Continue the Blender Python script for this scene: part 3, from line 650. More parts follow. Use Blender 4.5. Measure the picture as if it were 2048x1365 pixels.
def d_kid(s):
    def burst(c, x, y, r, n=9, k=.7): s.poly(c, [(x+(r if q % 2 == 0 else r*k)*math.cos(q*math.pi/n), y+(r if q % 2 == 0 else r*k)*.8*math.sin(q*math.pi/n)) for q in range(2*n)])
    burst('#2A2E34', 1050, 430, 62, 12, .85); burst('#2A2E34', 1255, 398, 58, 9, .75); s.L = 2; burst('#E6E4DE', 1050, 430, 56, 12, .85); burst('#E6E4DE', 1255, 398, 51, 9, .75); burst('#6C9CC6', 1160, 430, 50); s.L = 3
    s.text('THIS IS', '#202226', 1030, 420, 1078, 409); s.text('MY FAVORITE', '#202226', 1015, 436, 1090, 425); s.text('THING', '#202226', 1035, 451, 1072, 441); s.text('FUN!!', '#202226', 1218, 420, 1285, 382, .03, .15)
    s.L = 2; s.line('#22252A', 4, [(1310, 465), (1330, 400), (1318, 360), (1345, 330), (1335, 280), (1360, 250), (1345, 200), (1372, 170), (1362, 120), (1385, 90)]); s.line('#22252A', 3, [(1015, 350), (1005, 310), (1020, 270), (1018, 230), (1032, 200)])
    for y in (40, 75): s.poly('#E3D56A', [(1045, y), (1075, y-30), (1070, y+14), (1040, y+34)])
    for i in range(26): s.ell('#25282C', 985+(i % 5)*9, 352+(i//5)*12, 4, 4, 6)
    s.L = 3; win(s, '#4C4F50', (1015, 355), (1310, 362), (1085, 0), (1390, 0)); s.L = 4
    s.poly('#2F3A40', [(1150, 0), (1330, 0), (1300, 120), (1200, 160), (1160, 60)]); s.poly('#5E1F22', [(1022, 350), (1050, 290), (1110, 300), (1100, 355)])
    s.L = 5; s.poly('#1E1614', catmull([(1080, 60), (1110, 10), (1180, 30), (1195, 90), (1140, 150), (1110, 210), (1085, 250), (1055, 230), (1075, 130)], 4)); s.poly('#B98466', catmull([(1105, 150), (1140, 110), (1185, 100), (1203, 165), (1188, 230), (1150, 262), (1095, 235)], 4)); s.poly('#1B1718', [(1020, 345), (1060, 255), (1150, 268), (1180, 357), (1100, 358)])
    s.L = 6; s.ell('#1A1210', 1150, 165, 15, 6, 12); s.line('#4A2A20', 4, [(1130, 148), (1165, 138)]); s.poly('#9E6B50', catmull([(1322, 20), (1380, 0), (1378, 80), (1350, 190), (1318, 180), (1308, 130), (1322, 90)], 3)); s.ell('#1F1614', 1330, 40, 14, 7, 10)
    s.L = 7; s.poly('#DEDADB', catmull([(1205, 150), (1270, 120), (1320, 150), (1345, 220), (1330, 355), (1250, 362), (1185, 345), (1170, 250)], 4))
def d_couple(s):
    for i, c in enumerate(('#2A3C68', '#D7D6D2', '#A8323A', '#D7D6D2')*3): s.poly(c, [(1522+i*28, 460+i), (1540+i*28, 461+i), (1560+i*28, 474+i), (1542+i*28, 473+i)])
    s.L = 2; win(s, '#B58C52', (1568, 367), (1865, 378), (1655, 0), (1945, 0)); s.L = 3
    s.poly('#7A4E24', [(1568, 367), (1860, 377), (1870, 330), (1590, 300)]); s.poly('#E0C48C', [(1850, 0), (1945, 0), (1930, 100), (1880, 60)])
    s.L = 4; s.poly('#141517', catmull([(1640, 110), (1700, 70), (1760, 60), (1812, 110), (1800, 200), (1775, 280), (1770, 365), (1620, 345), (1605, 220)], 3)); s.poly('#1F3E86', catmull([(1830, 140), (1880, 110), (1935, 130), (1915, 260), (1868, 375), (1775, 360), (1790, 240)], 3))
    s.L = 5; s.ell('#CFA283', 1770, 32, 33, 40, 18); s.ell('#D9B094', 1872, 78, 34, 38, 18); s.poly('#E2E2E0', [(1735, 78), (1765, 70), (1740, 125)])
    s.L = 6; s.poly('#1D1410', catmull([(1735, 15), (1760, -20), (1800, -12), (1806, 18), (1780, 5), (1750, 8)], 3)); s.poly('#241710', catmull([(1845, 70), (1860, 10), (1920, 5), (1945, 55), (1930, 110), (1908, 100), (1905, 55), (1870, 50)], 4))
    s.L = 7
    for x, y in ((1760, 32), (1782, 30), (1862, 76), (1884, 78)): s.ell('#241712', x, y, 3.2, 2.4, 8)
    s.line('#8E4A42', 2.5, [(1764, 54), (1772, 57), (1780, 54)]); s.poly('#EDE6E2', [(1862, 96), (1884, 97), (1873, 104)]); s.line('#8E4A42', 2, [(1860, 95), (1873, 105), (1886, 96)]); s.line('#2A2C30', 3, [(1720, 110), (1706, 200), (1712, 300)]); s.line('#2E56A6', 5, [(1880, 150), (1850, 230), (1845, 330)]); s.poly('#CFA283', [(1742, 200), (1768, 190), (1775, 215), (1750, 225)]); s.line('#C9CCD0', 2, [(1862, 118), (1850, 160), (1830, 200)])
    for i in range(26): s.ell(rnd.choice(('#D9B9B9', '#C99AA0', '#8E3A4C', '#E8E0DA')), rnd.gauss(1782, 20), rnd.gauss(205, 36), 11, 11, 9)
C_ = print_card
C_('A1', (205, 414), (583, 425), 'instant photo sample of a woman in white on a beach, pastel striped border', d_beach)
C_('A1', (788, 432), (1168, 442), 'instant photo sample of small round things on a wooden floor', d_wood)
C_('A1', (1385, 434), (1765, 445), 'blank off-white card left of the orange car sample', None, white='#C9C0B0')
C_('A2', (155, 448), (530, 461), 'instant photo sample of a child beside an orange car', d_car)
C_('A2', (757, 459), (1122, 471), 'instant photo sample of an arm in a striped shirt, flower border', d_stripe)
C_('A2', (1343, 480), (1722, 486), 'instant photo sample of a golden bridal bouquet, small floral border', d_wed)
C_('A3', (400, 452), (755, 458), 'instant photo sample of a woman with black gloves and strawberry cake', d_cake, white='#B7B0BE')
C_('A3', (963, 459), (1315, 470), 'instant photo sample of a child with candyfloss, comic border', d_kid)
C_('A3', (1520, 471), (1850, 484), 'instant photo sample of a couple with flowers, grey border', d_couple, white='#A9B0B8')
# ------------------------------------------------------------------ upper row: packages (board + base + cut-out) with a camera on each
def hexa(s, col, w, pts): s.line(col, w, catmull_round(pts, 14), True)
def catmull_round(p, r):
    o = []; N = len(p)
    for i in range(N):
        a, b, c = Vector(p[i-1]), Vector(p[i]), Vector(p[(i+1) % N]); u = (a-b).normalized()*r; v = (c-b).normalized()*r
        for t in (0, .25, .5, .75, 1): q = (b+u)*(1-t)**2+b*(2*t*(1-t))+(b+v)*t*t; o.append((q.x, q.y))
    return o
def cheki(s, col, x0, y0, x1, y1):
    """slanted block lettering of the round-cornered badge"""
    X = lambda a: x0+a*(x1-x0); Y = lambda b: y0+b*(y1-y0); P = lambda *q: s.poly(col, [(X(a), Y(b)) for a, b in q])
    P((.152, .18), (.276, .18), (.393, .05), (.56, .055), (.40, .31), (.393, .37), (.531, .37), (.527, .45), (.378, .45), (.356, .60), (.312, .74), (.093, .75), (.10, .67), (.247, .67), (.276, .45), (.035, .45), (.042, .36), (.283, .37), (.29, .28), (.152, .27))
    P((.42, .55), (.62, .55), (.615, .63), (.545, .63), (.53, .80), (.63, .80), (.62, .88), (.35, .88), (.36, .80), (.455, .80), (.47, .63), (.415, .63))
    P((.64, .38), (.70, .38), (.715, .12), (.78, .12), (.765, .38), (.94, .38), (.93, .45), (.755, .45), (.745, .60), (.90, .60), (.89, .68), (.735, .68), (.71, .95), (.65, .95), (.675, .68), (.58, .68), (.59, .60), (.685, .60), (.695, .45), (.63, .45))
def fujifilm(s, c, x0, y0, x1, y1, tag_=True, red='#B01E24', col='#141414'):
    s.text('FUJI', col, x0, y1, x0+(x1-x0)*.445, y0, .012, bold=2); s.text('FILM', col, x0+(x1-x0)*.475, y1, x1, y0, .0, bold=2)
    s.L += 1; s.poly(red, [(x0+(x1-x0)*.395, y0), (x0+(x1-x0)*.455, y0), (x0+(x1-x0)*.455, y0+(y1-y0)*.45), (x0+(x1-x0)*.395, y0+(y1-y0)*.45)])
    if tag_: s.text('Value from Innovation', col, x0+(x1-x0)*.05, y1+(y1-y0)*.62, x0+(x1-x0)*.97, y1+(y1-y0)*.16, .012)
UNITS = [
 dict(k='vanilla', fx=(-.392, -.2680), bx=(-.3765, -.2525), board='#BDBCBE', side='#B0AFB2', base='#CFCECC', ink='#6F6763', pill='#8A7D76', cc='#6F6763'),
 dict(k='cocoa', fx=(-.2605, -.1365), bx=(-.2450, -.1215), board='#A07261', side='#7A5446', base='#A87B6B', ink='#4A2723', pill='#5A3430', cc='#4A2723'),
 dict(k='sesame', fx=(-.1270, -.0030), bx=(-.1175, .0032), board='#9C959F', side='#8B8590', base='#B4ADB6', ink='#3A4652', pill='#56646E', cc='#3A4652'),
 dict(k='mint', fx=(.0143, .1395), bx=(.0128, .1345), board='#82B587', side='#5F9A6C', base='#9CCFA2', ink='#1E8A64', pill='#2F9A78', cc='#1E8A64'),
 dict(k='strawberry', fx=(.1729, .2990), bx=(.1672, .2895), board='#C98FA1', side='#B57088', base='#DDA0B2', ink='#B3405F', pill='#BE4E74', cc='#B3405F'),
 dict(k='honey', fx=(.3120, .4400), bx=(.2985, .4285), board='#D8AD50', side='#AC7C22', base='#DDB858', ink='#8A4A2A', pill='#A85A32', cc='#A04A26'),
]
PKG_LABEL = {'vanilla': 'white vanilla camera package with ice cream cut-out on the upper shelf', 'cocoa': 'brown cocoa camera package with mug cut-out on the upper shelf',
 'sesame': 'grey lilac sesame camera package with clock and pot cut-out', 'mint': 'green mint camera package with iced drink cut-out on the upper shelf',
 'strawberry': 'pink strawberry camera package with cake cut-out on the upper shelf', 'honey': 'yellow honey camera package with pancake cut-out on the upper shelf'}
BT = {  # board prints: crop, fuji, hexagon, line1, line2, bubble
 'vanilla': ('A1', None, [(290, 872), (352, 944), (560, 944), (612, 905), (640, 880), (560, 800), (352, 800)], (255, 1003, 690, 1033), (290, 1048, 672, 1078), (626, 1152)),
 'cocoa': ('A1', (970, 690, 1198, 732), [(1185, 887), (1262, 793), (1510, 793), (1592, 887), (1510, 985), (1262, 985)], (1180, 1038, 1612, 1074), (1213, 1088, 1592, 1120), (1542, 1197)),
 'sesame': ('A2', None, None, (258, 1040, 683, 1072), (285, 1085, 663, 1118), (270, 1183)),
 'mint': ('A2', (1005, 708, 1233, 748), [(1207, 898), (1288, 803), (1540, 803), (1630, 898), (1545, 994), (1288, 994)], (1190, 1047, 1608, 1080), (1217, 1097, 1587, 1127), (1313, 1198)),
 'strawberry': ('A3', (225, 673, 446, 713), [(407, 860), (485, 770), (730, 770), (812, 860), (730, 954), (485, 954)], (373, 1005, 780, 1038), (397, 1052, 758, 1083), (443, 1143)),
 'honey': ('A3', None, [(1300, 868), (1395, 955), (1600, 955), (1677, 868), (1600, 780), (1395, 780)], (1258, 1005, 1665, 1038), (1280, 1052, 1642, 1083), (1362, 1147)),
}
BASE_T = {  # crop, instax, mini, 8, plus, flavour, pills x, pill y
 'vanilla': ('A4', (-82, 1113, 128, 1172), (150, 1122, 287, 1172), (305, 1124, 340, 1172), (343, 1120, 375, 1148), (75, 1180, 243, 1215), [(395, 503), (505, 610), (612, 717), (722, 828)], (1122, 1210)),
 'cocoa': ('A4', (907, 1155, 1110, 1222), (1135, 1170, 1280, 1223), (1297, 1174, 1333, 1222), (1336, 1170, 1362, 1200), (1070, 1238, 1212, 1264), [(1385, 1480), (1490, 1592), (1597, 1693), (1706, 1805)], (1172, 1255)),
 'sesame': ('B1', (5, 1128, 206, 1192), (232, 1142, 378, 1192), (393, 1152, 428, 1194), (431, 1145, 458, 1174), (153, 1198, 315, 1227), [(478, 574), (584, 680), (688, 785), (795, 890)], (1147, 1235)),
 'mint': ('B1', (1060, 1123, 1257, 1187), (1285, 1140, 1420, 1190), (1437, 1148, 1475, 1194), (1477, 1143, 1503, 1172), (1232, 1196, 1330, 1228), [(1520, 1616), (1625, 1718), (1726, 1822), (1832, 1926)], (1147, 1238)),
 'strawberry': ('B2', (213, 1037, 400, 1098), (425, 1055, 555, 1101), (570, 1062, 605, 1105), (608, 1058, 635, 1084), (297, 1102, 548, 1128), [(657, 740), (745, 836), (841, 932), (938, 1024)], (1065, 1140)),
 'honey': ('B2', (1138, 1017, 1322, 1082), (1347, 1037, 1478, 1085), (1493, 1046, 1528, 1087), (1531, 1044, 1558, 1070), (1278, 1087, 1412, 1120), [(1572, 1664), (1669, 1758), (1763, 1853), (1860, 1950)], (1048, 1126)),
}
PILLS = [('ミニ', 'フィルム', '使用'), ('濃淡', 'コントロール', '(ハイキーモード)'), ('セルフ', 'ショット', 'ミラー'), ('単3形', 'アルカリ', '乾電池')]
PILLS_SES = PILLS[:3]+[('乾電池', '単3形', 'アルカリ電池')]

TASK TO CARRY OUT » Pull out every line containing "sesame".

FINAL RESULT »
 dict(k='sesame', fx=(-.1270, -.0030), bx=(-.1175, .0032), board='#9C959F', side='#8B8590', base='#B4ADB6', ink='#3A4652', pill='#56646E', cc='#3A4652'),
 'sesame': 'grey lilac sesame camera package with clock and pot cut-out', 'mint': 'green mint camera package with iced drink cut-out on the upper shelf',
 'sesame': ('A2', None, None, (258, 1040, 683, 1072), (285, 1085, 663, 1118), (270, 1183)),
 'sesame': ('B1', (5, 1128, 206, 1192), (232, 1142, 378, 1192), (393, 1152, 428, 1194), (431, 1145, 458, 1174), (153, 1198, 315, 1227), [(478, 574), (584, 680), (688, 785), (795, 890)], (1147, 1235)),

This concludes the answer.